[Rows from a 3D scene dataset]
▼▼▼
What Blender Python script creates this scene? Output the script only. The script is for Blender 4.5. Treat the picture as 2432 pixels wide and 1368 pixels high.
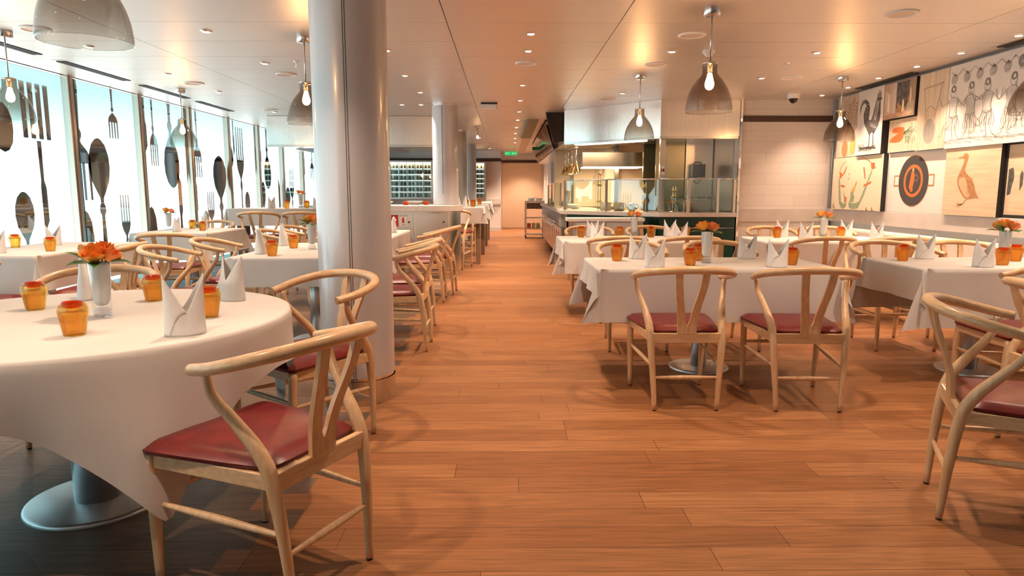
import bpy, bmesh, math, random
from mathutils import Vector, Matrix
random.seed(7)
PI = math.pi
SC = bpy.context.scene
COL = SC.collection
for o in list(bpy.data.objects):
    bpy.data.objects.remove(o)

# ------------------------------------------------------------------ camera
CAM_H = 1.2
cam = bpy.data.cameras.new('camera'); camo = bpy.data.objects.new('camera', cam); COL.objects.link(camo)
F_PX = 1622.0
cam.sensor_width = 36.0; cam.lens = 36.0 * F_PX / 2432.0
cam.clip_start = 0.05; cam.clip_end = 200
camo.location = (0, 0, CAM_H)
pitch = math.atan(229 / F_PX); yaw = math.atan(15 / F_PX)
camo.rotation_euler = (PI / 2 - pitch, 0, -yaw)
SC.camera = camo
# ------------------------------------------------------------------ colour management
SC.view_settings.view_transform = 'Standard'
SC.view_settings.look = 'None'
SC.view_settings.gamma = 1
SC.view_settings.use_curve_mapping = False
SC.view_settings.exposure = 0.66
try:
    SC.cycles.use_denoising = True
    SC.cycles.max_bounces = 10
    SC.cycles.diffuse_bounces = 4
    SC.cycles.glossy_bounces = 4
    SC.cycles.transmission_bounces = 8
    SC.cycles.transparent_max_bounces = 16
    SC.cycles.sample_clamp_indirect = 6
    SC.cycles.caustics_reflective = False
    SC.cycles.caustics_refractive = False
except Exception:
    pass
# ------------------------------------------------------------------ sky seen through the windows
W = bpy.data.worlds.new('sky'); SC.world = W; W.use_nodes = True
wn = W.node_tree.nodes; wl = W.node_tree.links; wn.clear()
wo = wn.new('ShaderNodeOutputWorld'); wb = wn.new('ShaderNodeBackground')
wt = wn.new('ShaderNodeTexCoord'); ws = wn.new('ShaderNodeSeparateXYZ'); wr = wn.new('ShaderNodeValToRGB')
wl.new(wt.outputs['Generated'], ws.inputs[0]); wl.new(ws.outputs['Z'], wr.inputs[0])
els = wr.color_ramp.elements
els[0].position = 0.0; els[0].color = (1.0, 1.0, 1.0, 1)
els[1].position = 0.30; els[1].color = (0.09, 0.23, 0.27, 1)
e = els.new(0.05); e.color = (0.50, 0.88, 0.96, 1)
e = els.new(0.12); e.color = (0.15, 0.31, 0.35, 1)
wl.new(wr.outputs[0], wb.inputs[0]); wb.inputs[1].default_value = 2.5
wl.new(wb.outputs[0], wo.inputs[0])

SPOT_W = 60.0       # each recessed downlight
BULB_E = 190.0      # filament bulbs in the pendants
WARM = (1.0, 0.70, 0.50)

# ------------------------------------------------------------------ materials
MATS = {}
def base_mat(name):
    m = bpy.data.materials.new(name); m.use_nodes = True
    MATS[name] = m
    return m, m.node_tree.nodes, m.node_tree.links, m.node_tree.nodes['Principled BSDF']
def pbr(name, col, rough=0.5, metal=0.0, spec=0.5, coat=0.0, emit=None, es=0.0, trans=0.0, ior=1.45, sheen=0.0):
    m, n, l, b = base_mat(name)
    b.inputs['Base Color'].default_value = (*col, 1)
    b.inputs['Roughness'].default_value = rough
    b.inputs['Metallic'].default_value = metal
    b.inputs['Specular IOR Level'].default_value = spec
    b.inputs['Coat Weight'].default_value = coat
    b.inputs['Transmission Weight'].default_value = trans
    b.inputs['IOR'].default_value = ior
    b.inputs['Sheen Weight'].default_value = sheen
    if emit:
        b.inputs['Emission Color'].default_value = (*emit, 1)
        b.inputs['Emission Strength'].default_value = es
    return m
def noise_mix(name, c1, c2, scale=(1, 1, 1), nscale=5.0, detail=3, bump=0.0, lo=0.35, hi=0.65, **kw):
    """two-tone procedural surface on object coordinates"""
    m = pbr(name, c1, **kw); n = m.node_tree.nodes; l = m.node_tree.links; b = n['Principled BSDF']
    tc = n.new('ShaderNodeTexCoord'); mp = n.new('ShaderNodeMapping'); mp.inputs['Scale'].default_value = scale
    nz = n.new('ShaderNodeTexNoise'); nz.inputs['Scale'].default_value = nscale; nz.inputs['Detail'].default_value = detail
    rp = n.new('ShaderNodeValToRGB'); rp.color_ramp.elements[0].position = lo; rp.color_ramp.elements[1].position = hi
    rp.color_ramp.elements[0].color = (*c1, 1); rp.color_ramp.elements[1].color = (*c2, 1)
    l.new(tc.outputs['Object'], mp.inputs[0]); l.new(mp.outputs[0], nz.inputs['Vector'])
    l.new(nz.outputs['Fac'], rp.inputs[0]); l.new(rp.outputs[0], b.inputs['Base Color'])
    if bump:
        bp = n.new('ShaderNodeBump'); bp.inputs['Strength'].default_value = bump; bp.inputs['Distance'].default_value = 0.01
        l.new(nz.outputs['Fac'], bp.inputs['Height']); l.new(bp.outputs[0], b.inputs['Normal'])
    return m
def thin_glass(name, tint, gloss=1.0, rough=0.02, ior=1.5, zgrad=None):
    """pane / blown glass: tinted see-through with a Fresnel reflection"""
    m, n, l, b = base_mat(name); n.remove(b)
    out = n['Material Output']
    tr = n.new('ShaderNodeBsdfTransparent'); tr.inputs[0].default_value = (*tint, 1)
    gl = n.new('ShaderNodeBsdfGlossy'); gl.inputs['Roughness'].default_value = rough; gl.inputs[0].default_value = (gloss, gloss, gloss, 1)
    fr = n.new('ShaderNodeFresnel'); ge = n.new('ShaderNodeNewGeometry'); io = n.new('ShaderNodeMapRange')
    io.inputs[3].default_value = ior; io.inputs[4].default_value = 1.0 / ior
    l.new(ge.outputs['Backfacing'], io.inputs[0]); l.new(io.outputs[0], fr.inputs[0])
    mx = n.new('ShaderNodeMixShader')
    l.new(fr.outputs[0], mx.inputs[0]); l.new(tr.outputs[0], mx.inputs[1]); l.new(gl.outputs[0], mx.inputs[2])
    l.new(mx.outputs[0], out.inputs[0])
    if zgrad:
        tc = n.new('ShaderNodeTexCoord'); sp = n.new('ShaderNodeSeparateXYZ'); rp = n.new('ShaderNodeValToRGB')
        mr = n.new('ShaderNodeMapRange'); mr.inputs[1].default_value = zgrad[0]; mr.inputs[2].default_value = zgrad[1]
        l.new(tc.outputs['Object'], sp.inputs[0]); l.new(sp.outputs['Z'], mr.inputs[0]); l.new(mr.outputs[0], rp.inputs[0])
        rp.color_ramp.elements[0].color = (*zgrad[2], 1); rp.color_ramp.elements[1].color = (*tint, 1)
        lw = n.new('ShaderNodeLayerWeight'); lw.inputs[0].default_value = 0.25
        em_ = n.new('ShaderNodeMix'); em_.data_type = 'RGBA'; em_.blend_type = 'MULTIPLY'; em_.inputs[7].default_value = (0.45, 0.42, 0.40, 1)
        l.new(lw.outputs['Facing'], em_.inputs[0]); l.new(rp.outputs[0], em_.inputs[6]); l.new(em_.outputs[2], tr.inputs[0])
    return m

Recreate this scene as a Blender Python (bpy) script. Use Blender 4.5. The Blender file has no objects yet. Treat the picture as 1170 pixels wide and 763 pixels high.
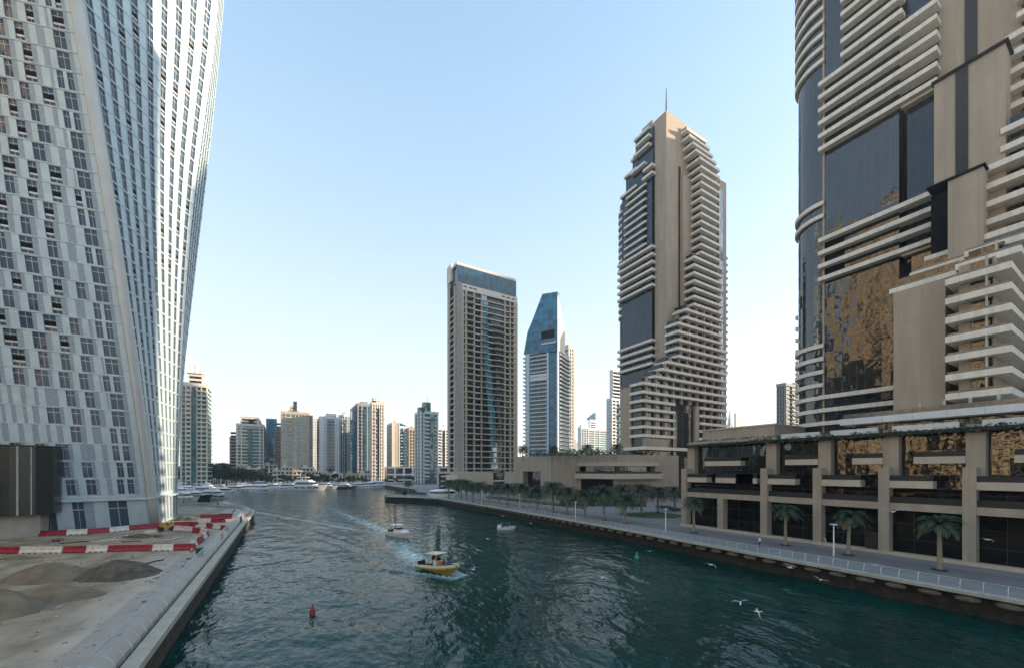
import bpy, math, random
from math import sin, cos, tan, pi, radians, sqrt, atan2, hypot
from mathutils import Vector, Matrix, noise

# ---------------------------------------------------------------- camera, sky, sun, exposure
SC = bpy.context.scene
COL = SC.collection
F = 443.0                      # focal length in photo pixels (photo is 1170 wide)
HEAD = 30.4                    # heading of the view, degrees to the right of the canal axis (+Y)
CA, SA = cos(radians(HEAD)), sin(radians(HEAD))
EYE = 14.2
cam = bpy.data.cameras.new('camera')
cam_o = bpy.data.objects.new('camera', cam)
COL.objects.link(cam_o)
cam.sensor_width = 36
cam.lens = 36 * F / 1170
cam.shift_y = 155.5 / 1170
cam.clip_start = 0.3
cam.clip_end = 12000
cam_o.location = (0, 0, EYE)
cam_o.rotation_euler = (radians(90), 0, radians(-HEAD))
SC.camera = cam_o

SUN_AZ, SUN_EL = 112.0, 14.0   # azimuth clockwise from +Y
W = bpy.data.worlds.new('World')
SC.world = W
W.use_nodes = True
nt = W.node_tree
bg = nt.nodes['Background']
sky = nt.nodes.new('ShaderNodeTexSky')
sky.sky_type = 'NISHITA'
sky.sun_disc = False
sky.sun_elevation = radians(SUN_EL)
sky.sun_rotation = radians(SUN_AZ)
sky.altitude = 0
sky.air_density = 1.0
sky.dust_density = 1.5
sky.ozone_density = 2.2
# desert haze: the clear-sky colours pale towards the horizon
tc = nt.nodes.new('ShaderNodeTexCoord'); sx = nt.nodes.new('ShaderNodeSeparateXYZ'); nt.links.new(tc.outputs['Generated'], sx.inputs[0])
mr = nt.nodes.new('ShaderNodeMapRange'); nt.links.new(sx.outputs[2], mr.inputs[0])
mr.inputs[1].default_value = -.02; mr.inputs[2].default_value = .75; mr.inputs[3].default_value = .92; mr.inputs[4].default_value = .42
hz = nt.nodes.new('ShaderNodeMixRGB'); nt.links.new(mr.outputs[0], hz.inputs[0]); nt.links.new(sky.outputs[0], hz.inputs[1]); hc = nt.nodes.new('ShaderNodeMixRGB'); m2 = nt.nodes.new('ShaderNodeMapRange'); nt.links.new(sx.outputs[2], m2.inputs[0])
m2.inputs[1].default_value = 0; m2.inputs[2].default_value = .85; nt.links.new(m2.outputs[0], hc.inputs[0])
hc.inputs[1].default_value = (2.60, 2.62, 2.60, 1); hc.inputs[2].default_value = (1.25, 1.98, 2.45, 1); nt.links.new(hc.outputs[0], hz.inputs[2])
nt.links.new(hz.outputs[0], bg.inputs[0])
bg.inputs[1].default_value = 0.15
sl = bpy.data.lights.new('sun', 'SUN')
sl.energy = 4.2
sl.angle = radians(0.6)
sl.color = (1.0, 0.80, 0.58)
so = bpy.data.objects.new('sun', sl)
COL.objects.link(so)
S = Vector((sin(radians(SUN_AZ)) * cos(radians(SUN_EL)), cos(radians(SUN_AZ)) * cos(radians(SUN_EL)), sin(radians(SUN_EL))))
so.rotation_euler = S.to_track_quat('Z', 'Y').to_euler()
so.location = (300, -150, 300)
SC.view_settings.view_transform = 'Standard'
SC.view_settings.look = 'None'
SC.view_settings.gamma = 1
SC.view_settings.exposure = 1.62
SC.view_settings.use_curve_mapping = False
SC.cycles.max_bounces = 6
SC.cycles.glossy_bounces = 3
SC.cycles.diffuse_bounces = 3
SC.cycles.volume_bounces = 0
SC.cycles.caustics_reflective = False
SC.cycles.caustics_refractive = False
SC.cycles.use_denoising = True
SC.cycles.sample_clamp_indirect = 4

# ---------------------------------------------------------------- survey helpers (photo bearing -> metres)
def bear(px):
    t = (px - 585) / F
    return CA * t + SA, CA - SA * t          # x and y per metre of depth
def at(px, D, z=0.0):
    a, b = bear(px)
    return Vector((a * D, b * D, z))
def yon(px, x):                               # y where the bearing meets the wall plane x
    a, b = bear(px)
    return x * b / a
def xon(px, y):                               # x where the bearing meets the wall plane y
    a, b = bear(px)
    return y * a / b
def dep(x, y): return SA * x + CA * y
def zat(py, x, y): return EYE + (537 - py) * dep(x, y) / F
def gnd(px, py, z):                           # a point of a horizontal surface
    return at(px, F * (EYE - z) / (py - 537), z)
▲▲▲
Objective:
Go to the line containing "Recreate this scene" and copy exactly from there through the line containing "SC.camera = cam_o", both included, and nothing more. Pictures are excluded.

Expected output:
Recreate this scene as a Blender Python (bpy) script. Use Blender 4.5. The Blender file has no objects yet. Treat the picture as 1170 pixels wide and 763 pixels high.
import bpy, math, random
from math import sin, cos, tan, pi, radians, sqrt, atan2, hypot
from mathutils import Vector, Matrix, noise

# ---------------------------------------------------------------- camera, sky, sun, exposure
SC = bpy.context.scene
COL = SC.collection
F = 443.0                      # focal length in photo pixels (photo is 1170 wide)
HEAD = 30.4                    # heading of the view, degrees to the right of the canal axis (+Y)
CA, SA = cos(radians(HEAD)), sin(radians(HEAD))
EYE = 14.2
cam = bpy.data.cameras.new('camera')
cam_o = bpy.data.objects.new('camera', cam)
COL.objects.link(cam_o)
cam.sensor_width = 36
cam.lens = 36 * F / 1170
cam.shift_y = 155.5 / 1170
cam.clip_start = 0.3
cam.clip_end = 12000
cam_o.location = (0, 0, EYE)
cam_o.rotation_euler = (radians(90), 0, radians(-HEAD))
SC.camera = cam_o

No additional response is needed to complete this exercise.